LitPick Review
In Bill Myers' Dark Power Collection, Rebecca and Scott Williams have recently moved with their mother to a new neighborhood, attending high school after spending years in the heart of the Brazilian wilderness. As a result, they are the outsiders at first: unwelcome and unwanted in a cliquish and petty clan of teenagers who dabble in witchcraft and shamanism. But Rebecca and Scott have something no one else in the entire school has, something that scares the living daylights, so to speak, out of the demons encircling the area: good, old Christian faith. And no evil demon can top that. When the spirits begin to get out of hand, Rebecca and Scott must use that trump card to fight the demonic invaders that have pervaded their town and school.
Opinion:
While the lessons Myers attempts to underscore for impressionable young Christian minds in an increasingly faithless world is admirable, they were too mired in a host of shortcomings.

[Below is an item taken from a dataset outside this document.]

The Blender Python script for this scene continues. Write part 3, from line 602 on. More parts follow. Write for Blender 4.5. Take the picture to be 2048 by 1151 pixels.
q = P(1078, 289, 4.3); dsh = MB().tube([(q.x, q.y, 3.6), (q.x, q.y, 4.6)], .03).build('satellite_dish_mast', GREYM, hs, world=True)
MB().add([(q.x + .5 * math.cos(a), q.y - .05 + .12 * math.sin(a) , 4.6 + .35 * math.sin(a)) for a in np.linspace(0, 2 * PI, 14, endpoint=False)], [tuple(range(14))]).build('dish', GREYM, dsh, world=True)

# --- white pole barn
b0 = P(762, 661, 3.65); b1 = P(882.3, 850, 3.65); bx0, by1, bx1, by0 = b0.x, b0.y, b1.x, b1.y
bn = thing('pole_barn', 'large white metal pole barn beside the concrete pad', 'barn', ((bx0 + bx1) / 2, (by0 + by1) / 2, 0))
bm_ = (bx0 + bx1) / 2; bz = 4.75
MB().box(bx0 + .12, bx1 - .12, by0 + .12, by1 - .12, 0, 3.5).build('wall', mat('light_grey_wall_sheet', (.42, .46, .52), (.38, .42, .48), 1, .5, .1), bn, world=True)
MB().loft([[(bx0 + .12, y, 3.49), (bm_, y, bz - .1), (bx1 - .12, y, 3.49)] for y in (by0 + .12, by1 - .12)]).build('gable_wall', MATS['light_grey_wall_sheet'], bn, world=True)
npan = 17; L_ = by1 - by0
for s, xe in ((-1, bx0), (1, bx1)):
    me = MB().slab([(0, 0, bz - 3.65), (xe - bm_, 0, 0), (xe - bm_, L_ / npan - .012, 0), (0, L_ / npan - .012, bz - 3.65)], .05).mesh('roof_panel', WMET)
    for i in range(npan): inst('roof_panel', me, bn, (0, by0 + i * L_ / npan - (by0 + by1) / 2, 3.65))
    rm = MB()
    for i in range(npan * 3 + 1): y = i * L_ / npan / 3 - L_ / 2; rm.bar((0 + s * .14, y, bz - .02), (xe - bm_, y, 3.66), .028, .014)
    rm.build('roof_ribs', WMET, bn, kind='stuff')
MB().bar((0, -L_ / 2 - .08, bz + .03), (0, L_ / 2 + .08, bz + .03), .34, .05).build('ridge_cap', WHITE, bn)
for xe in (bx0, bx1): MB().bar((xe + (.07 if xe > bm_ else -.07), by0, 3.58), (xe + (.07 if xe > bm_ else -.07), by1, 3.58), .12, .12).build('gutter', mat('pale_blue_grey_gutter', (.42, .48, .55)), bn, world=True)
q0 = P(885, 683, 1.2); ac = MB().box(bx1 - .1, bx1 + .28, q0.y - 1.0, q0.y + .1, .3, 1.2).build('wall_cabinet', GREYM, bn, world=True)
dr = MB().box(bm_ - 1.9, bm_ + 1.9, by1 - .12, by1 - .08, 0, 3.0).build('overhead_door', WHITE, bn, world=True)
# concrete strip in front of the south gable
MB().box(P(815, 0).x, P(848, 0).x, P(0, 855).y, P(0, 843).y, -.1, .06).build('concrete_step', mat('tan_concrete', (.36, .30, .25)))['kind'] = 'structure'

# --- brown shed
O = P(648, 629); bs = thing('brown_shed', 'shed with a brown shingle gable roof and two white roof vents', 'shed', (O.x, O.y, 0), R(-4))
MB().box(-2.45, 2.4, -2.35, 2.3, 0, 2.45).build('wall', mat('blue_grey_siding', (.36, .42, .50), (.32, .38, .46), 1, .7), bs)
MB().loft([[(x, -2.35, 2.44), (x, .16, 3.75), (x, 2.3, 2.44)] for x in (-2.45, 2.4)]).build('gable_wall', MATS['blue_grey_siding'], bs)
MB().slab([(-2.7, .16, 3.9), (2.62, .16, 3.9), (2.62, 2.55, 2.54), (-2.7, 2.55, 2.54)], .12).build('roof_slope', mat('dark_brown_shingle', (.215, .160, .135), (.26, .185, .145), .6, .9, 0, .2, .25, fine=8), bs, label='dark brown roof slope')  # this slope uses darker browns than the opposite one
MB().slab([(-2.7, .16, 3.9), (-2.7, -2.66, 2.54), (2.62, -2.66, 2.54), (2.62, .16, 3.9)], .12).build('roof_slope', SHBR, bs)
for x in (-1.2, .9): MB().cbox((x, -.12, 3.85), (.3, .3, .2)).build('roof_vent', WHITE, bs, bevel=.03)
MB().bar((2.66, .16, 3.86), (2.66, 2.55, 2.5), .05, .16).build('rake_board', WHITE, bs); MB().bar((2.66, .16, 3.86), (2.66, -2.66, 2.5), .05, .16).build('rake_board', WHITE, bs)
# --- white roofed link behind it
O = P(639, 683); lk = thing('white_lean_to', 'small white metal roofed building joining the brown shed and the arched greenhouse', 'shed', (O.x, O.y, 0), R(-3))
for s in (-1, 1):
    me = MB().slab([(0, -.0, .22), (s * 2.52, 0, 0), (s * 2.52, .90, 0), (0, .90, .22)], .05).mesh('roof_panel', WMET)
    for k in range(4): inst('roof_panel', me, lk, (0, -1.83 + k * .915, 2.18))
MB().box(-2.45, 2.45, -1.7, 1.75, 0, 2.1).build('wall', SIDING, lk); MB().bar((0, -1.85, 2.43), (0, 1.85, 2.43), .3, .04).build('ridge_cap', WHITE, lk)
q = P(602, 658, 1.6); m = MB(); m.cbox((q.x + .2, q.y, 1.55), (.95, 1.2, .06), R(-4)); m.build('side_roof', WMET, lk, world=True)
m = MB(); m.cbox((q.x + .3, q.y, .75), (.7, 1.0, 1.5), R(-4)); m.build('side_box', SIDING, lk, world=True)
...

It was laughably prejudiced against all faiths and people not Protestant Christian. Everyone, it seems, is either evil or jumping to convert. Further, Myers' portrayal of women could spur a feminist uprising. Although at first Rebecca's fallible nature makes her seem more human, her damsel-in-distress syndrome grows tiresome after the umpteenth time she fails to adequately defend herself from outside forces. In fact, every female character is grossly flawed in some way, being either treacherous or too easily corrupted; none can compare to the valiant Scott Williams or the heroic and sturdy Ryan Riordan who lacks any sense of depth of character and whose sole purpose in the novel appears to be shepherding around Rebecca in her wheel chair or saving her from what are literally the school children from Hell. Although the novel may appeal to those more partial to the Christian genre, I felt the entire novel read like something from a fire and brimstone sermon. It appears as if the author is only concerned with getting his message across; maintaining some semblance of believability and political correctness simply did not cross his mind. The message, by the way, is as subtle as someone hitting you over the head with a Bible, and frankly, I would have preferred a literal Bible thumping to Myers' figurative one.